The detention facility's average daily population was 8.91 in fiscal year 1998 and 8.28 in 1999. While that might suggest that the number of juveniles in the center has gone down, it's more a function of the volatility. The detention center is still releasing kids because it has to make room for new arrivals.

"We generally release the property offenders," Hendrickson said. "They'll steal your TV, but not mug you. ... We've not had a lot of kids break the law when on house arrest."

Those decisions aren't easy. "We have released kids on house arrest and crossed our fingers," Hendrickson told the Board of Supervisors on August 8.

In an August 15 letter, Juvenile Court Judge John G. Mullen wrote that "just today ... I have had to release two children from detention who really should remain ... . Both of these boys were released because we had to put children into the detention center who were a far more serious risk for violent crime than these two."

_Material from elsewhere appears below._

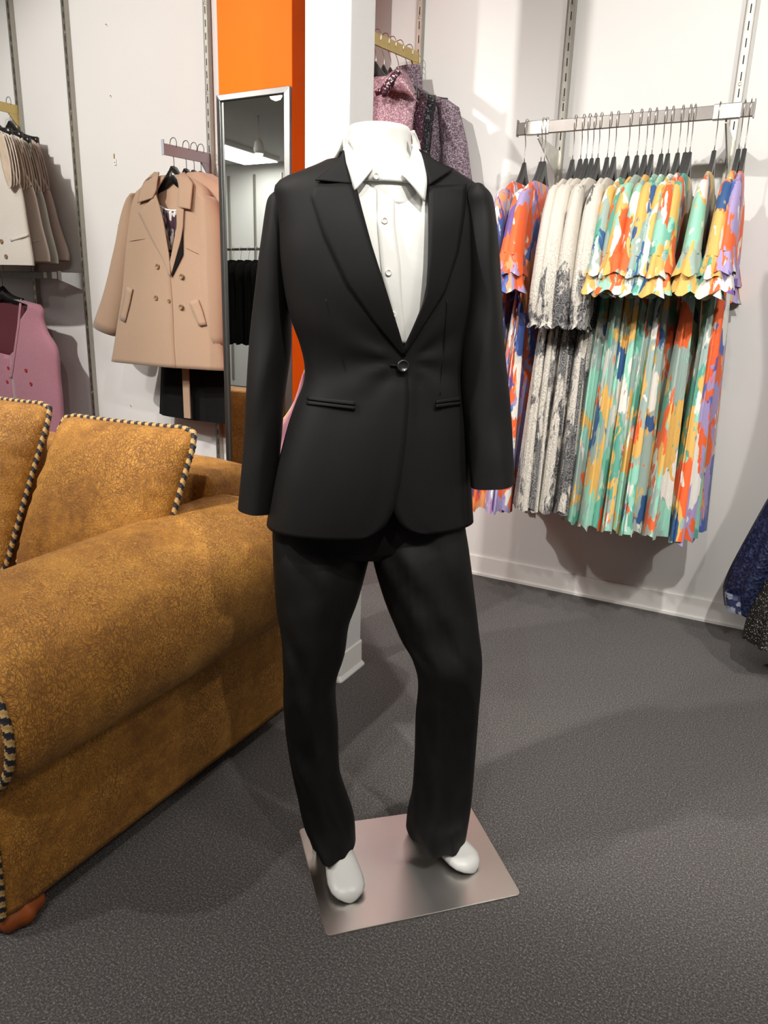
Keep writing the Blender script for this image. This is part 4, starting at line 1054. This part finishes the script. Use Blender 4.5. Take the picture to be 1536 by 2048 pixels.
for (A, B) in (([(614, 792), (650, 797), (711, 803)], [(613, 799), (650, 804), (711, 811)]), ([(613, 801), (650, 806), (711, 813)], [(612, 808), (650, 812), (711, 819)]),
               ([(873, 801), (895, 798), (921, 794)], [(873, 807), (895, 804), (921, 801)]), ([(872, 809), (895, 806), (921, 803)], [(872, 815), (895, 812), (921, 809)])):
    js('pocket_welt', A, B, .0125, 'suit', nu=14, nv=4)
for ps in ([(548, 392), (556, 430), (566, 500), (572, 560)], [(978, 382), (972, 420), (966, 500)]): pass
for ps in ([(652, 598), (664, 650), (682, 706), (698, 770), (700, 795)], [(598, 800), (590, 900), (578, 1048)], [(628, 766), (690, 773), (745, 760), (800, 742)], [(895, 600), (890, 680), (880, 790)]):
    G().tube(seam(LT, ps, .0082, 0, 30), .0013, 5).go('seam', 'suit_lapel', jacket)
p = LT.cast(806, 732, .016); b = G().disc(p, (*MF, .05), .0125, .0045, 24).go('button', 'gloss_hanger', jacket)
G().tube(seam(LT, [(781, 730), (797, 732)], .0125, 0, 6), .0022, 6).go('buttonhole', 'suit_lapel', jacket)

sh = empty('wedge', (-1.42, 1.86, .80), 'mauve and gold shawl hanging behind the black suit, from the column onto the sofa back', 'wedge')  # pink and gold wedge of unknown nature, modelled as a hanging sheet
a = catmull([(-1.391, 2.05, 1.10), (-1.40, 2.02, .98), (-1.41, 1.97, .88), (-1.40, 1.92, .78), (-1.38, 1.86, .50)], 8); b = catmull([(-1.395, 2.05, 1.09), (-1.43, 2.01, .97), (-1.48, 1.93, .86), (-1.51, 1.87, .78), (-1.52, 1.86, .50)], 8)
rows = [[p*(1-u)+q*u+np.array([0, .012*math.sin(9*u), 0]) for u in np.linspace(0, 1, 16)] for p, q in zip(a, b)]
g = G(); g.grid([r[:11] for r in rows], 0); g.grid([r[10:] for r in rows], 1)
g.go('wedge_sheet', ['pink', 'rope_tan'], sh, solid=.004)
# ================================================================== what the mirror sees behind the camera
for i, (x, y) in enumerate(PANELS):
    e = empty('ceiling_and_fill_panel', (x, y, CEIL-.06), ['recessed fluorescent ceiling panel reflected at the upper left of the mirror', 'ceiling light panel overhead, left of the camera', 'added fill light panel overhead, behind the camera', 'ceiling light panel at the right side of the shop', 'ceiling light panel above the sofa'][i], 'ceiling light', 'ceiling light panels')
    G().box((x-.32, y-.62, CEIL-.055), (x+.32, y+.62, CEIL-.001)).go('housing', 'white_plastic', e, smooth=False)
    G().box((x-.29, y-.59, CEIL-.062), (x+.29, y+.59, CEIL-.056)).go('diffuser', 'lamp', e, smooth=False)
rk = empty('garment_rack', (-4.9, -.9, 0), 'chrome floor rack of black clothes, seen in the mirror', 'clothes rack')
RX0, RX1, RY = -5.9, -3.9, -.9; RZ = 1.82
G().tube([(RX0, RY, RZ), (RX1, RY, RZ)], .012, 10).go('top_rail', 'wire', rk)
for x in (RX0, RX1):
    G().tube([(x, RY, .03), (x, RY, RZ)], .014, 10).go('upright', 'wire', rk); G().box((x-.02, RY-.25, .0), (x+.02, RY+.25, .03)).go('foot_bar', 'wire', rk, smooth=False)
def make_blk(seed):
    e = empty('black_garment', (0, 0, 0)); g = G()
    g.rings(skirt_rings([(-.10, .04, .01), (-.18, .2, .02), (-.4, .2, .025), (-.9, .22, .035)], 0, seed, A=.012), False); g.go('garment_body', 'black_cloth', e)
    g = G(); g.tube([tuple(p) for p in hook_path((0, 0, .013), (0, 1), .12)], .0025, 6); g.go('hook', 'white_plastic', e); return e
bp = make_blk(3)
for i in range(20):
    place(bp, (RX0+.08+i*.098, RY, RZ), random.uniform(-.08, .08), 'black garment on the chrome rack, reflected in the mirror', 'garment', 'black garments on the reflected rack')
for i, (x, y) in enumerate(((-3.74, 0), (-2.5, -1.4), (-5.6, -2.2))):
    e = empty('track_spotlight', (x, y, CEIL), ['white spotlight reflected at the top right of the mirror', 'white spotlight behind the camera', 'round glowing spotlight reflected in the middle of the mirror'][i], 'spotlight', 'ceiling spotlights')
    hgt_ = (.35, .12, .25)[i]
    G().tube([(x, y, CEIL), (x, y, CEIL-hgt_)], .010, 8).go('stem', 'white_plastic', e)
    G().lathe((x, y, CEIL-hgt_-.14), [(.055, 0), (.06, .05), (.045, .12), (.02, .15)], 18).go('lamp_housing', 'white_plastic', e)
    G().lathe((x, y, CEIL-hgt_-.145), [(.01, -.035), (.04, -.022), (.052, 0), (.05, .004)], 18).go('bulb', 'lamp', e)
ev = empty('air_vent', (-5.2, -3.2, 2.9), 'dark louvred air vent high up, reflected in the mirror', 'air vent')
g = G().box((-5.5, -3.26, 2.6), (-4.9, -3.2, 3.2)); g.go('vent_box', 'rail_side', ev, smooth=False)
for k in range(10): G().box((-5.48, -3.195, 2.62+.058*k), (-4.92, -3.18, 2.64+.058*k)).go('louvre', 'slot', ev, smooth=False)
tag(G().tube([(-8.8, -2.0, 3.22), (-1.0, .4, 3.22)], .03, 12).go('red_pipe', 'red', origin=(-5, -1, 3.2)), 'red sprinkler pipe under the ceiling, reflected at the mirror top', 'pipe')
for i, x in enumerate((-7.95, -7.45, -6.95, -6.45)):
    tag(G().box((x-.015, -4.5, .1), (x+.015, -4.47, 3.2)).go('slotted_wall_standard', 'rail_side', smooth=False, origin=(x, -4.5, .1)), 'metal wall standard on the far wall, faint in the mirror', 'wall standard', 'standards reflected in the mirror')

Hobart said more beds will not lead the county to put kids in detention just because it has the added capacity. "Scott County has one of the best webs of support for these kids," he said. "We're not going to overuse detention. Scott County wants to use it only sparingly."

That sentiment was echoed by Judge Mullen at the August 8 meeting: "We do not want to lose our community commitment to alternatives." But just because the Board of Supervisors approved the project doesn't guarantee the facility will be expanded at all, or the way McMillen has recommended.

Rhomberg is running for one of the three Board of Supervisors seats that are up for election in November. That means a majority of the five-member board could be new and would have to develop its own opinions on the detention-facility expansion project. When the new supervisors take over in January, the proposal could be nearing the bid stage.

Erickson didn't sound concerned that a new board could, in theory, kill the project. "I really don't know," he said. "That's something that we'll find out next January."

Before a bid could be accepted, the Board of Supervisors would need to hold two public hearings because of the amount of money being spent and because the project would require a budgetary amendment. The county set aside $650,000 for a juvenile-detention-center project before its scope had been determined, and then transferred $1.1 million from its reserves to cover the full projected cost.

The Board of Supervisors still doesn't know what the final price will be. "All we've still got are estimates," Erickson said.